Authors: Kelleher, R.
Mentor: Lon Abbott
Year: 2020
Publisher: UNKNOWN

Abstract

This research aims to clarify the timing and mechanics behind a sixty kilometer- wide Bull’s Eye of exhumation in Colorado’s Elk and West Elk mountains that took place about 15-8 million years ago (Ma). To do this, I use the apatite (U-Th)/He low temperature thermochronology (AHe) technique to study the burial history and exhumation rates of granite outcrops that I collected along two vertical transects. My objective is to constrain the eastern perimeter of the Bull’s eye of exhumation and to compare erosion rates from the center towards the edge along a six-kilometer long, 1.2 km high vertical transect that connects from Taylor Peak A’s summit at 4,095m (Figure 1) to a site in Castle Creek at 2,891m with already analyzed AHe data. My data suggest that the eastern edge of the Bull’s Eye is a few kilometers east of the summit of Taylor Peak A, near the Grizzly Peak Caldera, and that the White Rock granodiorite at the summit was emplaced at about 500m depth 34 million years ago.
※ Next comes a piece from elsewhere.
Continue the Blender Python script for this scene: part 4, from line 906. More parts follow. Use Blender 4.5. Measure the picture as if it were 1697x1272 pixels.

AHe dates at four sample sites along an eastern vertical transect agree with White Rock Pluton emplacement age (33.9Ma +/- 1Ma Obradovich, 1969), implying shallow burial (1.5km or less) of the entire eastern side of Taylor Peak A at that time. Furthermore, comparison to data collected 12km west of my site atop White Rock Mountain suggests that the White Rock Pluton was emplaced along a gradient that rose at least a kilometer from there to the summit of Taylor Peak A.